How Accra Celebrated Independence Anniversary
By Poku Adaa, our correspondent who was in Accra.
Produced by Harunna Attah, the current Director of the Film Corporation, it showed the early days of the revolution when cocoa was being carted by student and youth groups, then the activities of PDC's in checking smuggling across Ghana's borders. At one point, young men in khaki shorts suddenly sprung up from beside way- side bushes to attack bicycle riders carrying loads on their pillions.
The work of the Citizens Vetting Committee showed Ato Ahwoi in close-up singing the praises of the committee in their campaign to arrest tax dodgers. Alone in a hall that looked like a church, he recited virtues of the committee: "The CVC is mainly a revenue-collecting institution which has successfully increased government revenue by allowing guilty people to confess their crimes in secret instead of publicly exposing them.
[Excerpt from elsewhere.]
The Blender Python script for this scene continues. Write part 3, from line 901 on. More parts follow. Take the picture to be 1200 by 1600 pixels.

There was Mawuse Dake, the grey-haired Marxist propounding theories about how village and cottage cadres and organs of the revolution have contributed to the success of the revolution. Finally, the exodus of Ghanaians from Nigeria attributed enormous credit and praise to the PNDC, PDC's and WDC's for the magnanimity bestowed to their unfortunate compatriots.
Obed Asamoah beaming with smiles talked about the altered images of Ghana in international relations. The programme ended with Ephraim Amu's verse on the Ghanaian patriotic song: "Yen ara asase ni" (This is our own land).
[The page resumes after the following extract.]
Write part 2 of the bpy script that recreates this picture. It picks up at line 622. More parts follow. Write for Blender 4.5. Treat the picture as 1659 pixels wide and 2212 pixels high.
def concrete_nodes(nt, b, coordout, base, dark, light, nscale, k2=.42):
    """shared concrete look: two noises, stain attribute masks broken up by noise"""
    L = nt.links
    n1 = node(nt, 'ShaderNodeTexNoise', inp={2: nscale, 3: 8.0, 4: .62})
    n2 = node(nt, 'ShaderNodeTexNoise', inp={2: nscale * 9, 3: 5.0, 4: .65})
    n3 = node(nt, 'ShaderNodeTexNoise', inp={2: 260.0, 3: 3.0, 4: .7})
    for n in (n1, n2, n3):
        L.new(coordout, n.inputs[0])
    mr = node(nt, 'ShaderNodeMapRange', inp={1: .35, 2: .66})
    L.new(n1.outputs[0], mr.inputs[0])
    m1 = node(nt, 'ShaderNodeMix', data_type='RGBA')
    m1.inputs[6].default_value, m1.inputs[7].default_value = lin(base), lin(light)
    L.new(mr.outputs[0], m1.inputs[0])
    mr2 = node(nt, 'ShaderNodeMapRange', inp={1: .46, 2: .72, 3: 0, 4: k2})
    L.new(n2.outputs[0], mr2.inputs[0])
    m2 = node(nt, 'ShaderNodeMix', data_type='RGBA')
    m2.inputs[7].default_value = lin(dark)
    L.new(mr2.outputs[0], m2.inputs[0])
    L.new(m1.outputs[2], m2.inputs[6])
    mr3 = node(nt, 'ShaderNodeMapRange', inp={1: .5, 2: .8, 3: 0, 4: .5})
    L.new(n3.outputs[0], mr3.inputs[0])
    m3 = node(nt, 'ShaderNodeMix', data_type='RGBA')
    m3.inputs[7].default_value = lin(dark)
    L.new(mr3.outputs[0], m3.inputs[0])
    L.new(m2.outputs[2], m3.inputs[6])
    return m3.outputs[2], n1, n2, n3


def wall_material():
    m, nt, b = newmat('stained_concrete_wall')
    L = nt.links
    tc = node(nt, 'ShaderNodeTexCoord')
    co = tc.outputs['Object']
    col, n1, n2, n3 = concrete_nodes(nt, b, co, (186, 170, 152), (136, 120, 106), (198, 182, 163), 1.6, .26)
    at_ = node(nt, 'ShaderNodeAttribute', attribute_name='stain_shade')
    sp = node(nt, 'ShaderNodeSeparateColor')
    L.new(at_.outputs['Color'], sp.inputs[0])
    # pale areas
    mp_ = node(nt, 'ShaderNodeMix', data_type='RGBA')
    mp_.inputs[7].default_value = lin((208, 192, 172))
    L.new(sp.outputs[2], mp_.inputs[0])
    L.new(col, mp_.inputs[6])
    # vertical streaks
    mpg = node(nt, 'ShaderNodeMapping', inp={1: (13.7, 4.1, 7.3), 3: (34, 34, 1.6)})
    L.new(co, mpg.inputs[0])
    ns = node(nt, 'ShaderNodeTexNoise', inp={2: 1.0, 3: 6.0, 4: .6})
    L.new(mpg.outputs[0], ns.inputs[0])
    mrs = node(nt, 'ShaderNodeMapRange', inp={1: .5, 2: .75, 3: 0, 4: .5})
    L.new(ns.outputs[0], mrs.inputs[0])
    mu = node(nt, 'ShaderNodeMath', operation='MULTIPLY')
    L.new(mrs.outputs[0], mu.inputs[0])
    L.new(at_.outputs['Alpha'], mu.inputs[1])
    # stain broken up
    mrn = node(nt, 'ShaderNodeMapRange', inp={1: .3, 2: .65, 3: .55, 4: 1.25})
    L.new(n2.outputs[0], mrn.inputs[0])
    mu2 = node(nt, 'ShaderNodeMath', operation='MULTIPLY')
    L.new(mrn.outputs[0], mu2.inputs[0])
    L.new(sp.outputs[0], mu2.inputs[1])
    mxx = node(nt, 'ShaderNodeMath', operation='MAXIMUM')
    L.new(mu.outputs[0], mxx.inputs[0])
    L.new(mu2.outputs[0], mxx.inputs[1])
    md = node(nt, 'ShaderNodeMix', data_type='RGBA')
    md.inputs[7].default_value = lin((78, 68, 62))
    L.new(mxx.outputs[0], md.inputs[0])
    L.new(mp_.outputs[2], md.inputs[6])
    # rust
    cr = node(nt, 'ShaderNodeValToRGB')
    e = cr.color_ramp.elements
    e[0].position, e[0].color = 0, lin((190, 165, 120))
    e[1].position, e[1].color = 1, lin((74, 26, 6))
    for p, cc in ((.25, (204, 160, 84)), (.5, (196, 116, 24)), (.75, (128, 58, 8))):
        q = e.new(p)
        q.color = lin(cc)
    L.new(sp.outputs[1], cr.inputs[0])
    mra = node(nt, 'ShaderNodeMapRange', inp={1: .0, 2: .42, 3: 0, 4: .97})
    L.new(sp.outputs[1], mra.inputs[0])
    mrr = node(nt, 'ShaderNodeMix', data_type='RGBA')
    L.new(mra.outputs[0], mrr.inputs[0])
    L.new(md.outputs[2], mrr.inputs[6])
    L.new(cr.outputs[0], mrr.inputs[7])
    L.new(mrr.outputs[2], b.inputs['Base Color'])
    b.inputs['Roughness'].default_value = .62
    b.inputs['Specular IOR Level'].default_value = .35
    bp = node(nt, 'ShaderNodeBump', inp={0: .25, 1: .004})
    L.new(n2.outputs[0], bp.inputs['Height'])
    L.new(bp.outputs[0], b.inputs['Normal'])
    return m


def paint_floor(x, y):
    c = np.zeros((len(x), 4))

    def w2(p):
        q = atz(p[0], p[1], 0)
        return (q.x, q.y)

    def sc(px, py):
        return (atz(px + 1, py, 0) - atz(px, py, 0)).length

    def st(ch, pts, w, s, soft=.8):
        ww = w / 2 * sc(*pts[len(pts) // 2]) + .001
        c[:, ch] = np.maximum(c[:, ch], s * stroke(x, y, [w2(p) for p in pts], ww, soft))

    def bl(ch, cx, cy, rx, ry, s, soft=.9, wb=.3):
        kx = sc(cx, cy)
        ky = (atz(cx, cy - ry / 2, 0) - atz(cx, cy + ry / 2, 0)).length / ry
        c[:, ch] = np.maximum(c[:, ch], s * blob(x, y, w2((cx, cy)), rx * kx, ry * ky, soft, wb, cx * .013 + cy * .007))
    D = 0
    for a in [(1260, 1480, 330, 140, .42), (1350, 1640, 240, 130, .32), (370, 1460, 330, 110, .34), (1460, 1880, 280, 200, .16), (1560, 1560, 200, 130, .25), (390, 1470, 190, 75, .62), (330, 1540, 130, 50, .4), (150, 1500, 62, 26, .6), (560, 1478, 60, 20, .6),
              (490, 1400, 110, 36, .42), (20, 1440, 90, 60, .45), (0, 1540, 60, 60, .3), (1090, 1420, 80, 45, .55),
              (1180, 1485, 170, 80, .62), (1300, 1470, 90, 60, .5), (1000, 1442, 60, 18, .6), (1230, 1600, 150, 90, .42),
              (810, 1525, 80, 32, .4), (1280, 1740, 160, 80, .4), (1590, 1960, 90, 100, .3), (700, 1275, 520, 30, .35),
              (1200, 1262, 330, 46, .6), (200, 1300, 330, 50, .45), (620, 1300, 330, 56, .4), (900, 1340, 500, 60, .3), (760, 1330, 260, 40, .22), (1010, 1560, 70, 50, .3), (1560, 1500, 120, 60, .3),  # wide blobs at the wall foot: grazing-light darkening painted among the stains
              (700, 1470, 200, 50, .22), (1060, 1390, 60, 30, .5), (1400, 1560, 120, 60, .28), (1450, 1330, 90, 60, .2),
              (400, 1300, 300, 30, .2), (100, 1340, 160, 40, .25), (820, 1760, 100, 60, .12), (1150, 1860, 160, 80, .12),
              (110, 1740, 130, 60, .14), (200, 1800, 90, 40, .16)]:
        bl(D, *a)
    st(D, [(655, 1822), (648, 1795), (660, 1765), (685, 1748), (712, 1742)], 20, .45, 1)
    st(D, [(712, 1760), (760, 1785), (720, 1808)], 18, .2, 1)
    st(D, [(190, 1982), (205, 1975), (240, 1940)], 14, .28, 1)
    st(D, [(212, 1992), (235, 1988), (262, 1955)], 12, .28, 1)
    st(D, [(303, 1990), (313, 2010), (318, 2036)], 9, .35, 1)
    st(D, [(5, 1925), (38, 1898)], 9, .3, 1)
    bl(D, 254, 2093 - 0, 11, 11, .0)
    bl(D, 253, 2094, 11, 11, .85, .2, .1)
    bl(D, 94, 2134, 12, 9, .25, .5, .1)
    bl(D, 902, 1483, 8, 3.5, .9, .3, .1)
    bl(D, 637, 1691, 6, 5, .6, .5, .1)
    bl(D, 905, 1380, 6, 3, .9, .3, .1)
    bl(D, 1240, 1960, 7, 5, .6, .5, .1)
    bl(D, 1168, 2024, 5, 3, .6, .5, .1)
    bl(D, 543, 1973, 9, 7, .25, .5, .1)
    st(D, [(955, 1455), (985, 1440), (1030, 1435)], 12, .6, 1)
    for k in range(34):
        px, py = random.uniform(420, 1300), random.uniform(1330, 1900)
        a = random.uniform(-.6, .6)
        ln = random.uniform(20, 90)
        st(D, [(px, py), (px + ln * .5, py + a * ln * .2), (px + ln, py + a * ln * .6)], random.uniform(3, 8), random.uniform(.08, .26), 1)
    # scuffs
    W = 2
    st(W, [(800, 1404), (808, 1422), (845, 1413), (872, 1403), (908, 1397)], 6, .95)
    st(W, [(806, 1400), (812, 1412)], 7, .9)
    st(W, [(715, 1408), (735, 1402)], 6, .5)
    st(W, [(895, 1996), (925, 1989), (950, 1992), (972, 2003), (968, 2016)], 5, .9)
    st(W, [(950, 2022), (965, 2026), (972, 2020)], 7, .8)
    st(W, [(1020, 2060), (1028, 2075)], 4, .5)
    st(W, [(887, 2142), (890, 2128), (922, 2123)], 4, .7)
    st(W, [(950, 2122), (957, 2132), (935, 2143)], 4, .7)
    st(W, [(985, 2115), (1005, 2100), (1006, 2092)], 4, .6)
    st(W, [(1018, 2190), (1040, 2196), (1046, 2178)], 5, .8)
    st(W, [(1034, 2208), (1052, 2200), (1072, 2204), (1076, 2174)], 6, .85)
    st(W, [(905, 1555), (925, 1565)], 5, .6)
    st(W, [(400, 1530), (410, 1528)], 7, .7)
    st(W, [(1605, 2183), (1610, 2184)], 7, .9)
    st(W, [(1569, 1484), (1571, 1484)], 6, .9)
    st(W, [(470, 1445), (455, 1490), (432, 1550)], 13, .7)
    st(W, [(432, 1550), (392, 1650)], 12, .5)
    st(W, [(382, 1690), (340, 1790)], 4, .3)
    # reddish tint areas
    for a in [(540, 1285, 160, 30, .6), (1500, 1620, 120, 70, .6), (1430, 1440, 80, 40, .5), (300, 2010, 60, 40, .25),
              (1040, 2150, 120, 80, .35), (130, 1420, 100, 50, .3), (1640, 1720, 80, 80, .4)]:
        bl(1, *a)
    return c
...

On the day of the anniversary, the proposed address to the nation by Flt-Lt J. J. Rawlings was postponed to the early evening "when all households have electricity". The early morning was the parade at the Independence Square where school children from Accra-Tema marched past the Chairman of the PNDC and leader of the Revolution against the background of religious music and the commentators praises of the aims and direction of the revolution. "Governments have come, governments have gone, but the PNDC remains as steady as a rock in the helm of affairs".
The PNDC Chairman's speech at the parade supposedly aimed at the youth was the usual rhetoric, a preach of morality to the youth, a castigation of the educational system that has bred a morally decadent youth and wreaked hardship on the children of our future generation.
The rest of the afternoon was for the Ghanaian populace still unabashed, still unfettered by the growing canker of political ineptitude around them. Labadi Pleasure Beach was the scene of joyous activity with picnic goers and carefree holiday makers. Right from Osu towards Tema, traffic was at a complete standstill with parked cars virtually choking the road to a halt. "Ghanaians are a remarkable people, resilient and full of smiles even in adverse perversity" said one happy-go-lucky chap saturated with beer at 80 cedis per bottle.